God is the source of all that exist—the universe and all that is in it. In his own limitless power, God stepped out of his glorious existence and into humanity in the person of Jesus Christ to communicate his divinity, his nature and capacity of unending love for us in a way we could comprehend and then took upon himself the consequences of all sin, even mine, with Jesus’ death on the cross. God’s justice being satisfied, nothing, but our own free will granted to us by God himself, stands in the way of God’s love and mercy or his desire to be in relationship with every individual including me. Christ’s resurrection makes it possible and promises that we are able to enjoy that relationship forever. 

Before recognizing his supreme sovereignty and dedicating my life to his service, I was broken—a sinner, a hopeless, helpless human being apart from his mercy and grace. Yet he gently and relentlessly pursued me in love and softened my heart with his kindness.

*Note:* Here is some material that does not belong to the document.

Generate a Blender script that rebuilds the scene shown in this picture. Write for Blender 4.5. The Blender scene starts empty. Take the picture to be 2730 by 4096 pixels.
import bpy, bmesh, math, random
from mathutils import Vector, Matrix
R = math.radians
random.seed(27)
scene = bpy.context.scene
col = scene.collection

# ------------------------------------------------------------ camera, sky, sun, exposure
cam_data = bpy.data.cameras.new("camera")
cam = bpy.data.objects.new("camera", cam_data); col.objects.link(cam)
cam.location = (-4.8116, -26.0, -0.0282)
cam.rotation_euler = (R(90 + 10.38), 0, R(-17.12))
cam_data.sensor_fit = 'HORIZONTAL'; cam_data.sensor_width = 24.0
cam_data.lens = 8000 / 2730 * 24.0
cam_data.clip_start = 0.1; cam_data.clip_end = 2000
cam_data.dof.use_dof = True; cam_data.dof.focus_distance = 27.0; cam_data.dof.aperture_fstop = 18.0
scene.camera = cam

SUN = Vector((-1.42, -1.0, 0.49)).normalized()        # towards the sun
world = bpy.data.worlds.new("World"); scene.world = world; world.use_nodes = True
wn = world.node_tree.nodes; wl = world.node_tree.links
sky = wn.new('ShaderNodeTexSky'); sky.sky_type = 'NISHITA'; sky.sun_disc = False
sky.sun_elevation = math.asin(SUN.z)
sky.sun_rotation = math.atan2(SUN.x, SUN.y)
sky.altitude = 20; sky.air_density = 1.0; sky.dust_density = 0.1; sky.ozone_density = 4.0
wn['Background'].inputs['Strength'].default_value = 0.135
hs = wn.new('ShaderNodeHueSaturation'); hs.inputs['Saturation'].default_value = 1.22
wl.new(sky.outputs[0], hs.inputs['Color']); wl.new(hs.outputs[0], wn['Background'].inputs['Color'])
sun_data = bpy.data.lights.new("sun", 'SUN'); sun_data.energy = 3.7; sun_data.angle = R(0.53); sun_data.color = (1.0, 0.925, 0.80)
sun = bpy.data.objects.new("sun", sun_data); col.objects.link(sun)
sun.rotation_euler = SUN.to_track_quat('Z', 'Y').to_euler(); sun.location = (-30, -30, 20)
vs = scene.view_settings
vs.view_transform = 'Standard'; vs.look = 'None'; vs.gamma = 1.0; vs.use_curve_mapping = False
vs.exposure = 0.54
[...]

He healed the deep wounds of my past and gave my life value and purpose. He redeemed all the neglect, abuse, and grief of my past and transformed the brokenness of my life into a beacon of hope. He nurtured within me a deep compassion and empathy for those who are hurting. He’s developed in me the gift of creativity in its many facets to share the Good News of his grace and mercy with the world. I’m still a sinner but I’m made right with God by Christ’s sacrifice. As a child of God, I am no longer broken, hopeless or helpless. It is my great joy to share my life and my love for him with those around me. 

From the beginning, he had in mind for me to join with my brothers and sisters in the faith to worship him and with the Holy Spirit to work together as conduits of his love and grace both in word and deed. The Holy Spirit is our companion and guide, instilling in us the wisdom and power to accomplish God’s will. One day, Jesus will return to earth, eradicate sin and evil and establish his kingdom. God will once again live among us and we will enjoy his presence as he intended it to be in the beginning.